● **EXERCISE**
Print verbatim the opening line of the material and every subsequent line through the one containing "COL = sc.collection".

========================================================================

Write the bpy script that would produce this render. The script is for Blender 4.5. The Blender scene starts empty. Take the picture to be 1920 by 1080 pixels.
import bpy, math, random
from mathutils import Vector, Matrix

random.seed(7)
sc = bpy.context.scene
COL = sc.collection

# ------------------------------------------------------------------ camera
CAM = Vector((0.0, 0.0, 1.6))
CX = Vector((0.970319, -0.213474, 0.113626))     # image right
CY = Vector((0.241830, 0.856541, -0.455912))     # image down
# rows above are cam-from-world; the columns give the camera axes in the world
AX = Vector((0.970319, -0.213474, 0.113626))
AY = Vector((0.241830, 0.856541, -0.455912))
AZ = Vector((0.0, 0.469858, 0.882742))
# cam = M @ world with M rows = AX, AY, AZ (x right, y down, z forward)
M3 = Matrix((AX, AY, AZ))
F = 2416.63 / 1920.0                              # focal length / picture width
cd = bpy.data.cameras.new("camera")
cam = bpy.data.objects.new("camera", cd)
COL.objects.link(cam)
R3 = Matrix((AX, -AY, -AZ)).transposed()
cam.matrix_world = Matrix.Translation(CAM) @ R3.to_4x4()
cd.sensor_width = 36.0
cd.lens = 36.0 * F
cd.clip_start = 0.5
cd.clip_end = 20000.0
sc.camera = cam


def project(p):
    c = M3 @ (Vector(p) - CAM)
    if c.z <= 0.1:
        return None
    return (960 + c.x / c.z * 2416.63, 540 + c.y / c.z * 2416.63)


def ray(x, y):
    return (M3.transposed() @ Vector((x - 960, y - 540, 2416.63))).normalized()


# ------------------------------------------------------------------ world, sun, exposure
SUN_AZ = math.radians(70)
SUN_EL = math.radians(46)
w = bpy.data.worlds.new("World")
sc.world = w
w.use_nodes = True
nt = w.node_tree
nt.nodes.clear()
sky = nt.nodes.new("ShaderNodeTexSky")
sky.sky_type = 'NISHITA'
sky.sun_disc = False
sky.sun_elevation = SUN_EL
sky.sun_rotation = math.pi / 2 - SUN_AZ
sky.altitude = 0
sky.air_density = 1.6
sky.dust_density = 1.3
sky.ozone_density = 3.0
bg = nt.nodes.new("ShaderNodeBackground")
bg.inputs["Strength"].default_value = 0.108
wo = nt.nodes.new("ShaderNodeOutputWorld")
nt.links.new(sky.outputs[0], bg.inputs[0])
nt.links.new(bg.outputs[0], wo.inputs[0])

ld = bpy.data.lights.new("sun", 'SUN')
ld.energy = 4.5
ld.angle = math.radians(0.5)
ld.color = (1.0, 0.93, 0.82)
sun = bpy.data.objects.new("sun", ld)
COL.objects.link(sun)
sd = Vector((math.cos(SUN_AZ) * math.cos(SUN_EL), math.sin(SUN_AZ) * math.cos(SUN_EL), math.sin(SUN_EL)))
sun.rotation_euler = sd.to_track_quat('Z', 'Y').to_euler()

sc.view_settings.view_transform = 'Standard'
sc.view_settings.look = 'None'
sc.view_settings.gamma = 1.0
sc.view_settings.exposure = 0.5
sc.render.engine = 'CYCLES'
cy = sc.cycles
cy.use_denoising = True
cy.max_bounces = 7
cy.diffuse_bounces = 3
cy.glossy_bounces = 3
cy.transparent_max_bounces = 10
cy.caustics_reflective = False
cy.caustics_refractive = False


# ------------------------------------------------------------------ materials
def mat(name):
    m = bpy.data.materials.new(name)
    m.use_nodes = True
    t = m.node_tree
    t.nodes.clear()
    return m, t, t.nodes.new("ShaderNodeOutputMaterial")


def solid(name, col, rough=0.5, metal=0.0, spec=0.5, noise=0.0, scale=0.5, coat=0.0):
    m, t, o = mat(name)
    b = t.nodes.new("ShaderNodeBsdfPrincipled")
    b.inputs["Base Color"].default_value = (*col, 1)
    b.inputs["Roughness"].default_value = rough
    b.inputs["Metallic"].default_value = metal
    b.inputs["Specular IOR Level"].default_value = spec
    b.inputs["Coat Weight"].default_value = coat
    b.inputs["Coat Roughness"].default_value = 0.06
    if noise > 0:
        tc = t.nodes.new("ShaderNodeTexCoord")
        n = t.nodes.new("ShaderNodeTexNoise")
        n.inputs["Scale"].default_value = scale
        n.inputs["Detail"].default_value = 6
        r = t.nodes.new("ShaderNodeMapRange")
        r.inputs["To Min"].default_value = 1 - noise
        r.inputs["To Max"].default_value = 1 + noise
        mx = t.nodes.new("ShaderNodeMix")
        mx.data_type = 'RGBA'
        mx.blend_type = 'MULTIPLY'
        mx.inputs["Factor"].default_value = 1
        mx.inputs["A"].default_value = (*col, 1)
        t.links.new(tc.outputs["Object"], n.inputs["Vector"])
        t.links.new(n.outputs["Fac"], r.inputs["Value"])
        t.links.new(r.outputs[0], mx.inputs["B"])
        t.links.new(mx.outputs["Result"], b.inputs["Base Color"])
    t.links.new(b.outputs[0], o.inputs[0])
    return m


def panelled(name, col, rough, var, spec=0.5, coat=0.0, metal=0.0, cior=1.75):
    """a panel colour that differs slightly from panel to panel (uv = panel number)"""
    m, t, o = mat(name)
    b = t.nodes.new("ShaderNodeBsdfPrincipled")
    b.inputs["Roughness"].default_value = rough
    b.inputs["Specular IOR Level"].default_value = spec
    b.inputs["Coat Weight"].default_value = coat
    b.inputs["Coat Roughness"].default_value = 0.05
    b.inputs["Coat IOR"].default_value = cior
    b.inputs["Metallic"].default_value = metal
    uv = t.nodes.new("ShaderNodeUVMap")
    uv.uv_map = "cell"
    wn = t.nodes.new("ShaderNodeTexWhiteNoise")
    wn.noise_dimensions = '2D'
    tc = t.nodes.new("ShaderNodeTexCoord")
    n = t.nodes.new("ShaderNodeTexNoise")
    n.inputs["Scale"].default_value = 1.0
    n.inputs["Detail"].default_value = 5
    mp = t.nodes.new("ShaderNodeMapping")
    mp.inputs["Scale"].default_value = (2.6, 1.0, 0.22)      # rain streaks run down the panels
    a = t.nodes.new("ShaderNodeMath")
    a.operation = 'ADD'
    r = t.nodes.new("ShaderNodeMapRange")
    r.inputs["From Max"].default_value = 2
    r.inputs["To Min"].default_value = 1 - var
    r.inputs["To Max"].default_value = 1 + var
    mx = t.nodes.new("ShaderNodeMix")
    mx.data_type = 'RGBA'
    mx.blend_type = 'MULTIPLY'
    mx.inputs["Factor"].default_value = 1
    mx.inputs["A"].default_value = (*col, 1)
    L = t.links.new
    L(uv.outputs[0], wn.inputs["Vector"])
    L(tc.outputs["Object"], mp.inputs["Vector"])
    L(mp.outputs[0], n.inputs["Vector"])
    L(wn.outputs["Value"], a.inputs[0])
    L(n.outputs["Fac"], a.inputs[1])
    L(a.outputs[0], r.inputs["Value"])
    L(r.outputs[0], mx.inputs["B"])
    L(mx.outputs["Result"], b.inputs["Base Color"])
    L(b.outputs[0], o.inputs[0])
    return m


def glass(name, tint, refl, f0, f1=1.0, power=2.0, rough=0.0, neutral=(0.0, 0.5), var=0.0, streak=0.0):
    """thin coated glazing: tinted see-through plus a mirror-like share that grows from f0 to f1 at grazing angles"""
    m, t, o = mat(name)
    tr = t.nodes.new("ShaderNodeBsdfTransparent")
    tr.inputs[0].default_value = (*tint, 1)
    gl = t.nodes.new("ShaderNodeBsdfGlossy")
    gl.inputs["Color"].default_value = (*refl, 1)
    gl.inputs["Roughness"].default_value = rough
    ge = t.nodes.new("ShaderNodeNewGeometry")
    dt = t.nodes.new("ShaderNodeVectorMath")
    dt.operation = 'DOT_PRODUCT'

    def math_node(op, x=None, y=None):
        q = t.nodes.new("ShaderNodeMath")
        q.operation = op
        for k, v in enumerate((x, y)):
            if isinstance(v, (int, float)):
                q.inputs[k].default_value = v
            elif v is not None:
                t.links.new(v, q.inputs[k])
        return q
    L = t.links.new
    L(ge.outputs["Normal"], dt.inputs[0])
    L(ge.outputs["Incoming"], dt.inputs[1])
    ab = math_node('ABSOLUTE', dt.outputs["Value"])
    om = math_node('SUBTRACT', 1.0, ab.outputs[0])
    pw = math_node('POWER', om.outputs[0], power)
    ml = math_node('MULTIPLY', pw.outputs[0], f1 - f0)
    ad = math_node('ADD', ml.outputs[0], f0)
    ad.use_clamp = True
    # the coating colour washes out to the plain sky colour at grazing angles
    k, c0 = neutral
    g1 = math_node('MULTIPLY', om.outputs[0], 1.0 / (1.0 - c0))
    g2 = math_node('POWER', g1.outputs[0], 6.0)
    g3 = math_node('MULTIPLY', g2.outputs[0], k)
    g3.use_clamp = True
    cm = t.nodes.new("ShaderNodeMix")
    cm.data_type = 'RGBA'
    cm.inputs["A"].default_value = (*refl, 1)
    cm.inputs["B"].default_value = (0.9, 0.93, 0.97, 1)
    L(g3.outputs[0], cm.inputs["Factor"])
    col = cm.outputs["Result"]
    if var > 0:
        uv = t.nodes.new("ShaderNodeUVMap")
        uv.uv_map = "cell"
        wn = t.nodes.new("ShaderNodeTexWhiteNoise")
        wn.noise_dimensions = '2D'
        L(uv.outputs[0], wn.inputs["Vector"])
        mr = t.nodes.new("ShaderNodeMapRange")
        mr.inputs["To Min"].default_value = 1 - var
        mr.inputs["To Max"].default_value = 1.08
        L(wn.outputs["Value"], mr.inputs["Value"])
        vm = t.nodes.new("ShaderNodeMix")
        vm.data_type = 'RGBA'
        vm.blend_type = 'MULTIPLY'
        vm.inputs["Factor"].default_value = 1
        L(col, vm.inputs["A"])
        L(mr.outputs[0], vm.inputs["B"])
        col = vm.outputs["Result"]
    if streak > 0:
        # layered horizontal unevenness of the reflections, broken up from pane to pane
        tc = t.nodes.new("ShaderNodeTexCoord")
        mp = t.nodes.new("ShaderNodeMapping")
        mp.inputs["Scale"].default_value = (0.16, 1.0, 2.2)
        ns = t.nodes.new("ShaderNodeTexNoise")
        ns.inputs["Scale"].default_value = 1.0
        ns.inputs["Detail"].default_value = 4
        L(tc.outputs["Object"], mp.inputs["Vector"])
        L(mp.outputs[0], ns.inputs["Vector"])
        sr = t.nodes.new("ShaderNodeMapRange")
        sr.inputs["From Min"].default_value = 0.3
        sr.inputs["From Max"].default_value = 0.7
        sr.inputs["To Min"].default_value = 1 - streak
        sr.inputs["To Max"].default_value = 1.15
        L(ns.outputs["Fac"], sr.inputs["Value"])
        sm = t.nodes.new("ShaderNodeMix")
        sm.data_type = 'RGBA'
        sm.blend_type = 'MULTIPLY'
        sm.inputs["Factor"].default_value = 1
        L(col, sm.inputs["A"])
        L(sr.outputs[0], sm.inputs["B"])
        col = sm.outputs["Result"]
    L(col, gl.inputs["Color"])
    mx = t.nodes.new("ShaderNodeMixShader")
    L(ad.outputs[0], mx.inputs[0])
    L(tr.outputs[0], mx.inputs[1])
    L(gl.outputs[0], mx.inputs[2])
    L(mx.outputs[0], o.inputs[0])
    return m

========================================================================

● **REPLY**
Write the bpy script that would produce this render. The script is for Blender 4.5. The Blender scene starts empty. Take the picture to be 1920 by 1080 pixels.
import bpy, math, random
from mathutils import Vector, Matrix

random.seed(7)
sc = bpy.context.scene
COL = sc.collection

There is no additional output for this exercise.